Ich wurde fünfzehn oder so, andere Sachen rückten in den Vordergrund, ein echtes Board hatte ich noch immer nicht, wahrscheinlich, weil ich ein Mädchen war oder meine Eltern halt fanden, es geht doch auch so, warum so eine Investition, in einer Zeit, in der ein Haus viel Geld schluckte.

Aber egal zu welcher Zeit in meinem Leben, ich bewunderte dieses Board und was man damit machen konnte, und ich schaute den Menschen, die sie fuhren, hinterher wie ungewöhnlichen oder scheuen Tieren. Ich lernte Snowboardfahren, brach mir das Steißbein, lernte Surfen, holte mir einen Kapselriss an der Hand, aber der ist verheilt.

Im letzten Jahr sah ich auf Instagram ein Video von einer jungen Frau, die auf einem langen Skateboard Schritte machte, wie ich sie auf dem Surf-Longboard lernen möchte, und eigentlich sah ich vor allem: Sie tanzte. Da ging es wieder los. Ich wollte unbedingt auch so ein Board haben, auf dem man cruisen und tanzen kann.

Es war kurz vor Weihnachten, ich war unterwegs, um einen rosa Plastikeimer mit rosa Casher zum Fischefangen für Lotte, drei Jahre alt damals, zu kaufen, und da kam ich im Hackenviertel an einem Skaterladen vorbei, der leider inzwischen geschlossen hat.

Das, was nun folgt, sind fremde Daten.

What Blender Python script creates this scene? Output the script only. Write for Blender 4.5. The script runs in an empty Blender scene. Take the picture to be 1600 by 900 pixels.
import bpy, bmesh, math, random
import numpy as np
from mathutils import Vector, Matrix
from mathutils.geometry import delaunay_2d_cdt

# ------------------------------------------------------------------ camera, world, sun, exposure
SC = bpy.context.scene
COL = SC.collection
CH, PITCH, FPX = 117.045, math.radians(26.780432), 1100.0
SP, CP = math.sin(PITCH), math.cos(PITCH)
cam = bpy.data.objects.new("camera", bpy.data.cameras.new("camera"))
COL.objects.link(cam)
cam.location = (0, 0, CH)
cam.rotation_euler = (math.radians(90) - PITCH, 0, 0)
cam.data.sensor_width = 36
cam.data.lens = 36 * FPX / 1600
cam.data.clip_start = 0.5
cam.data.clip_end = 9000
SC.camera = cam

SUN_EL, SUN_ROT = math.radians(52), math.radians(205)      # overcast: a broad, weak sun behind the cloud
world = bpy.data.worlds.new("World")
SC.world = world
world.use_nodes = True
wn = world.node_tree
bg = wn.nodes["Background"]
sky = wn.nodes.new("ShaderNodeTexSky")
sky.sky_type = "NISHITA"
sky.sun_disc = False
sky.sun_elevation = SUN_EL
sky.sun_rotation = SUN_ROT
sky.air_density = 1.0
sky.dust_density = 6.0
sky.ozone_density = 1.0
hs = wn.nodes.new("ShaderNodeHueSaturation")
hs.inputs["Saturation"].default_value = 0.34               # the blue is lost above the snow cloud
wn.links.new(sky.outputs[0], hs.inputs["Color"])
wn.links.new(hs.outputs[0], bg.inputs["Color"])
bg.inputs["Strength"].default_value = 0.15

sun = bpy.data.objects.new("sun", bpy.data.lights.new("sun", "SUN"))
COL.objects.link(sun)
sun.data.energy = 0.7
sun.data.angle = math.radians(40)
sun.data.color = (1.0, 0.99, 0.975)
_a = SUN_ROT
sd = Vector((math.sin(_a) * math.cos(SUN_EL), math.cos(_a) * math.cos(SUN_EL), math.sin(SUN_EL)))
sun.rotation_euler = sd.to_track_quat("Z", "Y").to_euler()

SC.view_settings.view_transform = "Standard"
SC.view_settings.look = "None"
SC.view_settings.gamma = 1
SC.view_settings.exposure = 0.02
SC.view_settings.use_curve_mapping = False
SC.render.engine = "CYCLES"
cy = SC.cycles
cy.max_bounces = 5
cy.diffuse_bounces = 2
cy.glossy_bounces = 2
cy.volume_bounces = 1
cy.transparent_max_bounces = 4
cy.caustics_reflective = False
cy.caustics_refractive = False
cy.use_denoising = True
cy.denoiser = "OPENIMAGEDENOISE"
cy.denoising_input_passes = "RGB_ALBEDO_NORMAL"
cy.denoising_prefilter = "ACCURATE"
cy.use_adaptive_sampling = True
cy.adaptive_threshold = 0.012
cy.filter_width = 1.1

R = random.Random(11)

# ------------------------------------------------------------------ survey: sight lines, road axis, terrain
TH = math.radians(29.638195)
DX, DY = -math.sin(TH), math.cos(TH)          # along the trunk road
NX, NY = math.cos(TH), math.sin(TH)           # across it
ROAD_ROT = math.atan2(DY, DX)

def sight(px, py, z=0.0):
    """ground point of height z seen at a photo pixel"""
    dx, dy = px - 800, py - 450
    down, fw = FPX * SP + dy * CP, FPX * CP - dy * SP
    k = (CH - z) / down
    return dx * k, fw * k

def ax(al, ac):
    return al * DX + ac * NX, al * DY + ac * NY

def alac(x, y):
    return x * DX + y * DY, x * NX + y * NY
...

Darin stand Vroni und fand das gar nicht merkwürdig, dass ich so ein Board haben wollte. Ich kaufte mir das Schönste, das es gab, und ging mit rosa Eimer und Casher in der einen Hand und Board unterm Arm nach Hause. Dieses Danceboard, das sie auf der Fotografie sehen, war teuer, aber ich hatte gerade den ersten Teil des Vorschusses für meinen Roman bekommen und fand: Das ist verdient. Seit es nicht mehr nass ist auf der Straße übe ich.